START Data shown

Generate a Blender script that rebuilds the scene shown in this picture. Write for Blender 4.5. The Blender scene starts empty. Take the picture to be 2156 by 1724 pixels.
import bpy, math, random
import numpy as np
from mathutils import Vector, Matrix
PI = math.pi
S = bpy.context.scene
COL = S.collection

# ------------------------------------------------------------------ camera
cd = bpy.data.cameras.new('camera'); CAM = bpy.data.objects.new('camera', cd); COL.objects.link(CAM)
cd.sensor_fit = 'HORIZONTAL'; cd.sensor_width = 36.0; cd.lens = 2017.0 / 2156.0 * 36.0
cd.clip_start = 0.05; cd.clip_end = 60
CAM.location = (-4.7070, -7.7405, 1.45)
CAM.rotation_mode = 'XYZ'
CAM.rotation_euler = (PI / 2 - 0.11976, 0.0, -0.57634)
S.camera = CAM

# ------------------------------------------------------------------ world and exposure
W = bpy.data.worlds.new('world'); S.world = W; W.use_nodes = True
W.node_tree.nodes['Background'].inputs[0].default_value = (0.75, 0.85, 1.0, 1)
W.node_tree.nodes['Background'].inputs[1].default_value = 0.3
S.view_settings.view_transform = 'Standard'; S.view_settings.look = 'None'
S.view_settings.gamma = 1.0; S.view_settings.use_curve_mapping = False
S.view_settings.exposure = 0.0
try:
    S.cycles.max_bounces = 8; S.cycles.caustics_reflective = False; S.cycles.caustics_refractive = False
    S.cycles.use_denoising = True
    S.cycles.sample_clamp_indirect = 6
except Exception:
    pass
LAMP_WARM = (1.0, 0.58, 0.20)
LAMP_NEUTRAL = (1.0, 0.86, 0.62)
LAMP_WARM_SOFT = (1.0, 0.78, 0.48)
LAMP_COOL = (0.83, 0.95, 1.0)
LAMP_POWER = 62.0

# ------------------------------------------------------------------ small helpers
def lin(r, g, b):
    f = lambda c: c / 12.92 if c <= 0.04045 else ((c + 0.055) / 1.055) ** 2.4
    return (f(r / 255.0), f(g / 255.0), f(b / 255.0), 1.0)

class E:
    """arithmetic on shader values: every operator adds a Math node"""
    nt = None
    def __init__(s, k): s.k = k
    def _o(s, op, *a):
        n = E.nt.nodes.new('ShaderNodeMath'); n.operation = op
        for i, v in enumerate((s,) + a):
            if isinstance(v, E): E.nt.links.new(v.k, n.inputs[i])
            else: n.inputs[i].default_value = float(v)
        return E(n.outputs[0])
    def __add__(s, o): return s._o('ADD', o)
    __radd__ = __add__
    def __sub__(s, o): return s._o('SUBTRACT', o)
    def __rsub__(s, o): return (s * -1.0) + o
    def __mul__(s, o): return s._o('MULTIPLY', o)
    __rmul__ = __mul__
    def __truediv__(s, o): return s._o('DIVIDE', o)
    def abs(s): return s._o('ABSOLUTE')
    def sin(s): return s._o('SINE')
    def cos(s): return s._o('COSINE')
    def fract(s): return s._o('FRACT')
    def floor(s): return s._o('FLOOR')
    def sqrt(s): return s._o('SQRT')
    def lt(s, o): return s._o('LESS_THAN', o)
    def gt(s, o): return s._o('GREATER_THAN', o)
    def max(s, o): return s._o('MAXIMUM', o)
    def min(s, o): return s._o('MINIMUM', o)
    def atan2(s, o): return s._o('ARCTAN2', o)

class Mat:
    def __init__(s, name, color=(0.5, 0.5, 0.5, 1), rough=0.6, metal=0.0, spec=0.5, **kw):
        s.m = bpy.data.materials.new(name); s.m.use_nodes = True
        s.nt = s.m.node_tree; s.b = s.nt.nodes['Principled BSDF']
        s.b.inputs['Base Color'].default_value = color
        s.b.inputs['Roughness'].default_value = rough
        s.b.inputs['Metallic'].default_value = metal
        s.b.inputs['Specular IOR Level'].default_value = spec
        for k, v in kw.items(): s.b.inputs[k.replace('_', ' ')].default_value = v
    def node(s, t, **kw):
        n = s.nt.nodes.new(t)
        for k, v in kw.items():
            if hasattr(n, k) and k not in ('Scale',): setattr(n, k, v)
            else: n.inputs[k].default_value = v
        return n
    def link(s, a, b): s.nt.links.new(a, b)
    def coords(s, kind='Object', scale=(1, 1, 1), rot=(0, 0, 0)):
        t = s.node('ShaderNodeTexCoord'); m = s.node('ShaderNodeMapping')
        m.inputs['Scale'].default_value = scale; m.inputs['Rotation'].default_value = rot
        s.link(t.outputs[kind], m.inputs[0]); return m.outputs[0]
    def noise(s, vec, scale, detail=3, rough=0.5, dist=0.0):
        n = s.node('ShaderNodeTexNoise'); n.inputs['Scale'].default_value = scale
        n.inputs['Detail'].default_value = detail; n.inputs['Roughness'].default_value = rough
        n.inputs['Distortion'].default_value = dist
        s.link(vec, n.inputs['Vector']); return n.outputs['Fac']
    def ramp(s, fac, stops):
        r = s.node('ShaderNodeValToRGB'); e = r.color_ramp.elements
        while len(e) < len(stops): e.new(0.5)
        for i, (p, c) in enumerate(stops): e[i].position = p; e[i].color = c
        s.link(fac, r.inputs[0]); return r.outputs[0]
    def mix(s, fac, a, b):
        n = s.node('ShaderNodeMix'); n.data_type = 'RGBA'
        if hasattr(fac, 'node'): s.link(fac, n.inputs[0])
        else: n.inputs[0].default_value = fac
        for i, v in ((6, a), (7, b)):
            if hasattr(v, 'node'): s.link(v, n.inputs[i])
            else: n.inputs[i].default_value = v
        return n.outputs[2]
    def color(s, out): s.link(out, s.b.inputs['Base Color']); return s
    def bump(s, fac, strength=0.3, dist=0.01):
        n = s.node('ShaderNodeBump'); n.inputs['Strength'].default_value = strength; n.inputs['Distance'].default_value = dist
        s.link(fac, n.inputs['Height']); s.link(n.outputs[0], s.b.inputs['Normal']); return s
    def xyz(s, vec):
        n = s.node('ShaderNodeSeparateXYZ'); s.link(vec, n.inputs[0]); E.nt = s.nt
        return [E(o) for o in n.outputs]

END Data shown

» Exercise prompt
Return exactly the opening lines of the listing above, ending with the line that has "return (f(r /".

» Output of the exercise
Generate a Blender script that rebuilds the scene shown in this picture. Write for Blender 4.5. The Blender scene starts empty. Take the picture to be 2156 by 1724 pixels.
import bpy, math, random
import numpy as np
from mathutils import Vector, Matrix
PI = math.pi
S = bpy.context.scene
COL = S.collection

# ------------------------------------------------------------------ camera
cd = bpy.data.cameras.new('camera'); CAM = bpy.data.objects.new('camera', cd); COL.objects.link(CAM)
cd.sensor_fit = 'HORIZONTAL'; cd.sensor_width = 36.0; cd.lens = 2017.0 / 2156.0 * 36.0
cd.clip_start = 0.05; cd.clip_end = 60
CAM.location = (-4.7070, -7.7405, 1.45)
CAM.rotation_mode = 'XYZ'
CAM.rotation_euler = (PI / 2 - 0.11976, 0.0, -0.57634)
S.camera = CAM

# ------------------------------------------------------------------ world and exposure
W = bpy.data.worlds.new('world'); S.world = W; W.use_nodes = True
W.node_tree.nodes['Background'].inputs[0].default_value = (0.75, 0.85, 1.0, 1)
W.node_tree.nodes['Background'].inputs[1].default_value = 0.3
S.view_settings.view_transform = 'Standard'; S.view_settings.look = 'None'
S.view_settings.gamma = 1.0; S.view_settings.use_curve_mapping = False
S.view_settings.exposure = 0.0
try:
    S.cycles.max_bounces = 8; S.cycles.caustics_reflective = False; S.cycles.caustics_refractive = False
    S.cycles.use_denoising = True
    S.cycles.sample_clamp_indirect = 6
except Exception:
    pass
LAMP_WARM = (1.0, 0.58, 0.20)
LAMP_NEUTRAL = (1.0, 0.86, 0.62)
LAMP_WARM_SOFT = (1.0, 0.78, 0.48)
LAMP_COOL = (0.83, 0.95, 1.0)
LAMP_POWER = 62.0

# ------------------------------------------------------------------ small helpers
def lin(r, g, b):
    f = lambda c: c / 12.92 if c <= 0.04045 else ((c + 0.055) / 1.055) ** 2.4
    return (f(r / 255.0), f(g / 255.0), f(b / 255.0), 1.0)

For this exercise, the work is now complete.